En 1983, en el ‘Boletín Informativo’ de mi colegio profesional ya me referí a esta receta. Pero creo que, después de treinta y dos años, puede ser un buen momento para recordarla.

Las materias primas que se utilizaban, eran agallas procedentes de Valencia, que no son otra cosa que excrecencias redondas que se forman en algunos árboles por la picadura de ciertos insectos al depositar los huevos, y que hacen la tinta negra; caparros o caparrosa, que es una sal compuesta de ácido sulfúrico y cobre o hierro, y que facilita la obtención de una tinta negra fina; goma arábiga, que da buen lustre a la tinta, y a la que se solía añadir corteza de granada, probablemente por la persistencia de su mancha; ‘sumanch’ o zumaque que tiene gran contenido de tanino, que como sabemos es astringente; «buen vino blanco», sin especificar denominación de origen ni marca, aunque suponemos que sería del terreno. Los útiles muy rudimentarios a emplear eran: tres ollas (una de ellas de mayor tamaño), un palo de higuera, un paño tupido y una bota, para conservar la tinta.

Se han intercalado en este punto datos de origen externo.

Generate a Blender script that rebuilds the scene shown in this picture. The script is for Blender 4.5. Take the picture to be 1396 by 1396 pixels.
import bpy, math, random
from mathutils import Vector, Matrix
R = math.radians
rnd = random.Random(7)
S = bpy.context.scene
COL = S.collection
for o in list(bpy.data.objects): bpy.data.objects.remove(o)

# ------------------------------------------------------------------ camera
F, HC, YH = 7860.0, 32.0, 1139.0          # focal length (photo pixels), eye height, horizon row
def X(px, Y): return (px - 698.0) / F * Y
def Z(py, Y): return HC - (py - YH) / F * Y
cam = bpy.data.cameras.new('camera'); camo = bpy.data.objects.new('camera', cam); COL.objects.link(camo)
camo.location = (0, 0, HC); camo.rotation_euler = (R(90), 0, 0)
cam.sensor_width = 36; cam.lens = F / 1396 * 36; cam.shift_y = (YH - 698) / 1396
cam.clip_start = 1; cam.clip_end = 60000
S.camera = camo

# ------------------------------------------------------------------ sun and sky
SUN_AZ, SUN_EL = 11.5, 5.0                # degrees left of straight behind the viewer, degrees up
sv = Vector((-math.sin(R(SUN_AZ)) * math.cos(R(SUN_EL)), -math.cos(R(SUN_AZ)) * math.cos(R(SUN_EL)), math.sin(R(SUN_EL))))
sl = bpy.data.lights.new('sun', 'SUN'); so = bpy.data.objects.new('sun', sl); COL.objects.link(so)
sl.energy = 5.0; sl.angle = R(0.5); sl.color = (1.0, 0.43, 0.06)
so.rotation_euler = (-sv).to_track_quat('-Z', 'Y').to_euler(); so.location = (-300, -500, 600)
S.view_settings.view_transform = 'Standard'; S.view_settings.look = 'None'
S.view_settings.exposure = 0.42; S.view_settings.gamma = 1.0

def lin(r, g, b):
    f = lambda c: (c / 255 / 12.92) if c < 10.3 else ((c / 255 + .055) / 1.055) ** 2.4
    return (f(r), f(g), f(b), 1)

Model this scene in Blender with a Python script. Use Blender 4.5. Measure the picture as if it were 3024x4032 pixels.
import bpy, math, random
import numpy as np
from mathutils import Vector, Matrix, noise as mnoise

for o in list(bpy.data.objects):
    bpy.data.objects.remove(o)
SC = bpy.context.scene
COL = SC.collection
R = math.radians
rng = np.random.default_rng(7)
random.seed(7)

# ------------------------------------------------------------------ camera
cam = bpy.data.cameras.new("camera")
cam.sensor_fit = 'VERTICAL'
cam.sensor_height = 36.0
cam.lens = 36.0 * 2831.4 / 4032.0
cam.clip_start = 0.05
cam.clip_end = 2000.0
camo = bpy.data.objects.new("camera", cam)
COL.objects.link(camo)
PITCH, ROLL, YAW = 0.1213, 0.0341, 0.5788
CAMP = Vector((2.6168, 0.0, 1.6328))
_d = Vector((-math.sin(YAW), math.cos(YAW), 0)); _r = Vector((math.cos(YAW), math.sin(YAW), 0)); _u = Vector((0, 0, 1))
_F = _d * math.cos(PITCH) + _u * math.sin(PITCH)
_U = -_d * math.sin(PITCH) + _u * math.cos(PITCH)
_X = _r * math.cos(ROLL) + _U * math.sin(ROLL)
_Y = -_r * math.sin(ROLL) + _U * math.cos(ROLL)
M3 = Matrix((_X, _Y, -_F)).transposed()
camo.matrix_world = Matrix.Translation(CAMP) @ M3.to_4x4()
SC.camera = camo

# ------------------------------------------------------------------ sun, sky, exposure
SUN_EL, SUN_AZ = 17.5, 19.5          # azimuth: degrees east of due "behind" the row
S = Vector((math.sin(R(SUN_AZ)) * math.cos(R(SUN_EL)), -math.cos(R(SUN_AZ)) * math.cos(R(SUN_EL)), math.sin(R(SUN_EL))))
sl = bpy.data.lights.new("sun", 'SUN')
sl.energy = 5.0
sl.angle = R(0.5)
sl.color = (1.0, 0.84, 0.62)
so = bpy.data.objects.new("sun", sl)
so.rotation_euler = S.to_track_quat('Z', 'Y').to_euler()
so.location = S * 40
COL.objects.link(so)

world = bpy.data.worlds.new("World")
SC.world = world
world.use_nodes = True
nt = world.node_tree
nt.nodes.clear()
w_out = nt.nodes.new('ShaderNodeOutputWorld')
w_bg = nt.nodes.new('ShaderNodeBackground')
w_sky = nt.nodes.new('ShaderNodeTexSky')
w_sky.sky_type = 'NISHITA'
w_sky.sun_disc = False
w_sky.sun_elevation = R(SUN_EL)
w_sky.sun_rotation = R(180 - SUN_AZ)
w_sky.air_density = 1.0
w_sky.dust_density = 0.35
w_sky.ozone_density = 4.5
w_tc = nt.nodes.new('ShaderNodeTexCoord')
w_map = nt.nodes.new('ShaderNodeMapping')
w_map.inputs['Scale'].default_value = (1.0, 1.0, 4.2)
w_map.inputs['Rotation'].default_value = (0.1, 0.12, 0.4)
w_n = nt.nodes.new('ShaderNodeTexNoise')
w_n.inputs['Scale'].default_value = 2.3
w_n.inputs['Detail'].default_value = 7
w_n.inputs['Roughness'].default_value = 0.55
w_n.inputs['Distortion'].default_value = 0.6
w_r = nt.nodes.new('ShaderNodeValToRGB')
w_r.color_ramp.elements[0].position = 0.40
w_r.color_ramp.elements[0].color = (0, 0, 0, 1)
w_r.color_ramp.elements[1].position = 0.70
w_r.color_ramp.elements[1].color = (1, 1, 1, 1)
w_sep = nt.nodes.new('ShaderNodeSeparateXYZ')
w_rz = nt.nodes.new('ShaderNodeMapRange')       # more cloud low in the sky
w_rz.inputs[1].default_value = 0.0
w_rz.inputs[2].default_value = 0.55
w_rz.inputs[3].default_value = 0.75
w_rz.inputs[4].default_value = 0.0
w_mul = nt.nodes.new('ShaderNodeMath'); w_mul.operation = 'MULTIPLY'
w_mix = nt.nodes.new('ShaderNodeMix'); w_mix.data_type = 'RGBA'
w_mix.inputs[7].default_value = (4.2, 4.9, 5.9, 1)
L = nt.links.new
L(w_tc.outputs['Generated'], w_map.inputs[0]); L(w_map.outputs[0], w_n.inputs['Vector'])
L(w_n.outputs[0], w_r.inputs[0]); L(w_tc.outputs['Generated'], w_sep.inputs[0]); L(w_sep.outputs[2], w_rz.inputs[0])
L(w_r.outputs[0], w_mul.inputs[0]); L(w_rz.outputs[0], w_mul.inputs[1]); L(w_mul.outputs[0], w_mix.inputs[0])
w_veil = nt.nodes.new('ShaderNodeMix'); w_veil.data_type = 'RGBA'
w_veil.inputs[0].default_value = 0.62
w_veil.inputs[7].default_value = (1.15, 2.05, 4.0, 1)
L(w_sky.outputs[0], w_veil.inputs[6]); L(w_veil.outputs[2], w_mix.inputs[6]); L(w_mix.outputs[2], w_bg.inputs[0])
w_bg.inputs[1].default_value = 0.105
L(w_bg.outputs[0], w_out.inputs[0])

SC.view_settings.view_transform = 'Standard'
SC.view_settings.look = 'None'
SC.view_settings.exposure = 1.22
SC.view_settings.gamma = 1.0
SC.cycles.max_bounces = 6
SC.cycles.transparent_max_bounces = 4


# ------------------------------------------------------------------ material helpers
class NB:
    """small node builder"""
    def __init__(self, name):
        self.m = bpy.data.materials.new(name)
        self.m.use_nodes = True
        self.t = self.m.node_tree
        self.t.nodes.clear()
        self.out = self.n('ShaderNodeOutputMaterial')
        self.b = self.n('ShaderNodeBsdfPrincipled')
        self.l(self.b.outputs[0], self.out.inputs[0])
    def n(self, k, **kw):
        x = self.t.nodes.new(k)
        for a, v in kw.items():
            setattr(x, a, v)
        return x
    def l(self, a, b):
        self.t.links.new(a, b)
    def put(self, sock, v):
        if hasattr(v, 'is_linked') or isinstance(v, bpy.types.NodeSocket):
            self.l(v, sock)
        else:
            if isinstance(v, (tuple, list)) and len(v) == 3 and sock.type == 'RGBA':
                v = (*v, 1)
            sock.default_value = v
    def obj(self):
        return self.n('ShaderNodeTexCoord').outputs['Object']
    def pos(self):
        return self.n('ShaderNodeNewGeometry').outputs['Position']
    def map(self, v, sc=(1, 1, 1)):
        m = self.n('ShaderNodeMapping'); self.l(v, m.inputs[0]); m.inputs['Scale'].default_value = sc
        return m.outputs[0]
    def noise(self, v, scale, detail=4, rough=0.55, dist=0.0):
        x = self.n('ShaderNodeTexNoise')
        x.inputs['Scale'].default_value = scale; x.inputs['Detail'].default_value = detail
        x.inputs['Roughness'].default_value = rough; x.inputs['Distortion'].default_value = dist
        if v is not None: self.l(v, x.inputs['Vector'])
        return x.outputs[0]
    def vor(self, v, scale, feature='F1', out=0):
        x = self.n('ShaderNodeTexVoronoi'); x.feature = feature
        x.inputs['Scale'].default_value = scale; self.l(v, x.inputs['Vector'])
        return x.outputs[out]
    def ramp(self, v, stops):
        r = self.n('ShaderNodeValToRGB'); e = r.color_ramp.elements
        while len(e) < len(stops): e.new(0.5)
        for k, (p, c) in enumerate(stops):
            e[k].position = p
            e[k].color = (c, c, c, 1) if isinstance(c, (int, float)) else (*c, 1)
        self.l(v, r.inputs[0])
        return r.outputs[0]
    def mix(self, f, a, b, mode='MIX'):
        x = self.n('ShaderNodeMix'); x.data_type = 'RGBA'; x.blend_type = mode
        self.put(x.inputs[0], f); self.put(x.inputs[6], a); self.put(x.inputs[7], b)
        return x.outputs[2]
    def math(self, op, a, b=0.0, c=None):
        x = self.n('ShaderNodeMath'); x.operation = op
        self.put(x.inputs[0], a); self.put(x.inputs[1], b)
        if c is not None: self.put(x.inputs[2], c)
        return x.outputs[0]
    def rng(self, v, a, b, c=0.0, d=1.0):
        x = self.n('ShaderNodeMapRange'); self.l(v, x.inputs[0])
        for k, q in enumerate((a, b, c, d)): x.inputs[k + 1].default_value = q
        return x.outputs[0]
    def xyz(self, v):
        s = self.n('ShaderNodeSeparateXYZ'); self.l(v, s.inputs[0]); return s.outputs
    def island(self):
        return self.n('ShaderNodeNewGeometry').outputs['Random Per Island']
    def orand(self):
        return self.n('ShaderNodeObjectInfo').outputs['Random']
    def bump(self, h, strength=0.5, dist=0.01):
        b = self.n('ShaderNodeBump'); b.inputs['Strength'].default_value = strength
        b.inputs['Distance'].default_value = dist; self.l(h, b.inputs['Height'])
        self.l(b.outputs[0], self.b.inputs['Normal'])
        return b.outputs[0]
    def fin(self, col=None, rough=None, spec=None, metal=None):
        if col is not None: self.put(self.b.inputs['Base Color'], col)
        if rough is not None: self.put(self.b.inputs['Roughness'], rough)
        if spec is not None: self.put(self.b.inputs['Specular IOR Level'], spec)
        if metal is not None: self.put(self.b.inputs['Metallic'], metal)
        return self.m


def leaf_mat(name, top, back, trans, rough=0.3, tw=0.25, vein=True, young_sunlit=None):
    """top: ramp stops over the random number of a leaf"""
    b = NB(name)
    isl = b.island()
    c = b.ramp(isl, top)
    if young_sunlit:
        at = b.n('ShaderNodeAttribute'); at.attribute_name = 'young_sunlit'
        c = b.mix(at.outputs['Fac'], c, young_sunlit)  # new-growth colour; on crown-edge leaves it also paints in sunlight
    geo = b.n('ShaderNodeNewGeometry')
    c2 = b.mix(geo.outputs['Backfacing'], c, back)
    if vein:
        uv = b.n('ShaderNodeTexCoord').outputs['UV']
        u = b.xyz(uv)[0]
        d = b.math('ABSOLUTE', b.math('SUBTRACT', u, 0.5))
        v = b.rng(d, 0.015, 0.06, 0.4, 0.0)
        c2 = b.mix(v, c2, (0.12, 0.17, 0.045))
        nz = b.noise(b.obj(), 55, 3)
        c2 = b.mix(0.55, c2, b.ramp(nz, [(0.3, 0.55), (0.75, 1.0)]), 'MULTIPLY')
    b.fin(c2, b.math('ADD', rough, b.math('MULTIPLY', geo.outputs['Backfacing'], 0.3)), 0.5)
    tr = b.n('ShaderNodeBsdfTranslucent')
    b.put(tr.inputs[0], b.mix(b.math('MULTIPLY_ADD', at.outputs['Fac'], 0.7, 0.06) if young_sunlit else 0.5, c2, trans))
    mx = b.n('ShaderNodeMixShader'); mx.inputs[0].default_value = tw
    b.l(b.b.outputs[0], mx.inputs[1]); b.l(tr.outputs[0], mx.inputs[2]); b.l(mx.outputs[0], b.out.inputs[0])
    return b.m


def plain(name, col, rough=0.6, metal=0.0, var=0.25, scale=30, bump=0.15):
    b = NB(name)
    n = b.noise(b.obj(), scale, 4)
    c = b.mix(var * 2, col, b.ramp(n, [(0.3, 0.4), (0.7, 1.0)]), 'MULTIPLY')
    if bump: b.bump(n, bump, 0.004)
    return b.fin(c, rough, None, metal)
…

La receta quedaba de la siguiente forma: en primer lugar se tomaban seis onzas de agallas pequeñas, arrugadas y de buen peso, fraccionadas en pedazos gruesos. Se ponían a remojo en una olla con la tercera parte del vino, en un lugar donde le diera el sol durante cinco días. A continuación, se molían seis onzas de caparros y una vez pulverizados se situaban en otra olla con la segunda parte del vino, poniéndola los mismos días al sol. Tras ello, se cogían tres onzas de goma arábiga bien molida, y se introducían en una tercera olla con el resto del vino, dejándola otros tantos días al sol. Al cabo de los días indicados, se tomaba la olla (que era la de mayor tamaño) que contenía las agallas y se ponía a fuego «manço» durante un cuarto de hora. Después se le añadirá el vino con el caparros y el que contenía la goma arábiga. Una vez todo mezclado, se removía con un palo de higuera. Una vez fría la mezcla se filtraba a través de un paño espeso y se deposita en una bota, que se debía conservar una bodega o lugar fresco. Cuando la olla estaba al fuego se le podía añadir unos pedazos de corteza de granada y un puñado de «sumach que tienen los cortidores». Asimismo, se indicaba que el proceso de fabricación se podía efectuar o bien al sol, o a la sombra dentro de la casa. El costo de una cuarta de tinta fabricada siguiendo este proceso era de 4 reales 9 dineros.

La verdad era que había que echarle imaginación, pues esto de transformar el vino en tinta, era algo así como un proceso alquimista, del que deben saber mucho aquellos sufridos inventores, y mucho más estos nuevos jóvenes emprendedores para salir adelante.